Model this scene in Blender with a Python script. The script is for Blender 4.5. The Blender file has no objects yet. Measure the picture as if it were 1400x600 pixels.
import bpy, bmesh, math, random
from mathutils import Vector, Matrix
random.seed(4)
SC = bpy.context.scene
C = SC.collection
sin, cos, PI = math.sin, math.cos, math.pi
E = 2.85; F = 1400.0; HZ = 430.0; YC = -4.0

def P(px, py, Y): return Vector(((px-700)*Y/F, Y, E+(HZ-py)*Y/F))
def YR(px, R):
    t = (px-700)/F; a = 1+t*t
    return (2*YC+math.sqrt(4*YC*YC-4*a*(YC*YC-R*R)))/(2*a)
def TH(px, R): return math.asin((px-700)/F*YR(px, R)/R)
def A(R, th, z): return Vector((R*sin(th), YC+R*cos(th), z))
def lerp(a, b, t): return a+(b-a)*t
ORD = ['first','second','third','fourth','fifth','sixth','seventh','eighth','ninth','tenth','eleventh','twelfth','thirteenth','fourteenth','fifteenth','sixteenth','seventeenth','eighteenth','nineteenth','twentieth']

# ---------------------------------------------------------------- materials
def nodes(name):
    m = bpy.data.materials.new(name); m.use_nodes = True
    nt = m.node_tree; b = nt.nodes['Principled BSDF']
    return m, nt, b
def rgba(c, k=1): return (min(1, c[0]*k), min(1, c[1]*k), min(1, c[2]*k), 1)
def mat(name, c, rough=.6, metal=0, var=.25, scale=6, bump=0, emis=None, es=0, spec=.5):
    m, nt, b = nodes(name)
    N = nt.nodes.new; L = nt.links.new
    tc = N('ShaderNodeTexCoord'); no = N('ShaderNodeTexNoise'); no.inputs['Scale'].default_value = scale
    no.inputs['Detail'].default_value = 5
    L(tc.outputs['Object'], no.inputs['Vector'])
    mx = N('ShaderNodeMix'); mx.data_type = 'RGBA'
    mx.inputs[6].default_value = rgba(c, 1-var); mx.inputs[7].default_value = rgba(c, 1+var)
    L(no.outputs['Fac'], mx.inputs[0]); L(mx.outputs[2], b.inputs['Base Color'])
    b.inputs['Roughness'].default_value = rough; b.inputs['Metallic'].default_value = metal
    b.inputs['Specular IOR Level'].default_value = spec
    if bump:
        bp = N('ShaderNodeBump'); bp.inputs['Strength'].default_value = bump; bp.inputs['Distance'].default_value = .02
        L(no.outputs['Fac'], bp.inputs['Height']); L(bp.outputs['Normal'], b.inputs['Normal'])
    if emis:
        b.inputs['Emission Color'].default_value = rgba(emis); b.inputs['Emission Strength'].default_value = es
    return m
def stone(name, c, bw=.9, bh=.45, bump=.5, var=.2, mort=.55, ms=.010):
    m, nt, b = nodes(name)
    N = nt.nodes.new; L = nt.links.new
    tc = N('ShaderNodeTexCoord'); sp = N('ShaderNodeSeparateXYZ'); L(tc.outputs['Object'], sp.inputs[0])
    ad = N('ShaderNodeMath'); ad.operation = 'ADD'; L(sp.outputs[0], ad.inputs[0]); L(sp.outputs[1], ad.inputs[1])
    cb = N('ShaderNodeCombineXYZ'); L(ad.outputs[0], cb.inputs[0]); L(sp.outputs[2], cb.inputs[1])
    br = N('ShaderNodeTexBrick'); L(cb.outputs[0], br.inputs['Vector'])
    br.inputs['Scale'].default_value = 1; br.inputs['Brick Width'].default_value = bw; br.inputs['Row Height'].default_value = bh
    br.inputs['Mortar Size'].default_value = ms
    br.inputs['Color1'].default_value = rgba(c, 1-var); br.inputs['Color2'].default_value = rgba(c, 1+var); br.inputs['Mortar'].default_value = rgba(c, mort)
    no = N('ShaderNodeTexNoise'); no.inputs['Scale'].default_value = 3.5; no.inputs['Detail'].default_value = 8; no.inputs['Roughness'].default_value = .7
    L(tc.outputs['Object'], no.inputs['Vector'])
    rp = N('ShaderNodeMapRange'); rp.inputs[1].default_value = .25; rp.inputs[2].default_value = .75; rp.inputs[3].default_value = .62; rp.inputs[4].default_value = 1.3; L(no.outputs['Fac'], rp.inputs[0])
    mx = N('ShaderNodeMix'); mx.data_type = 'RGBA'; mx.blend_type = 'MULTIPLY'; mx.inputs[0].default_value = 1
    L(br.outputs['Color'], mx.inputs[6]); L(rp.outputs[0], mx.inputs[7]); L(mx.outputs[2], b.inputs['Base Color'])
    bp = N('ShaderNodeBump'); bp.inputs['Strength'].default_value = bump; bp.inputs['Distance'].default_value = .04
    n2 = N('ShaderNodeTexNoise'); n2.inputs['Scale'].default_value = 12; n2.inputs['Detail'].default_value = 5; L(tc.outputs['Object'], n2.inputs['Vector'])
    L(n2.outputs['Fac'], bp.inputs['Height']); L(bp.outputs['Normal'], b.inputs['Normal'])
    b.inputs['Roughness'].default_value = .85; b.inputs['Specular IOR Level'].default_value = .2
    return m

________

• Aim of the task
Locate all lines holding the word "scene", then copy them out.

• Output
Model this scene in Blender with a Python script. The script is for Blender 4.5. The Blender file has no objects yet. Measure the picture as if it were 1400x600 pixels.
SC = bpy.context.scene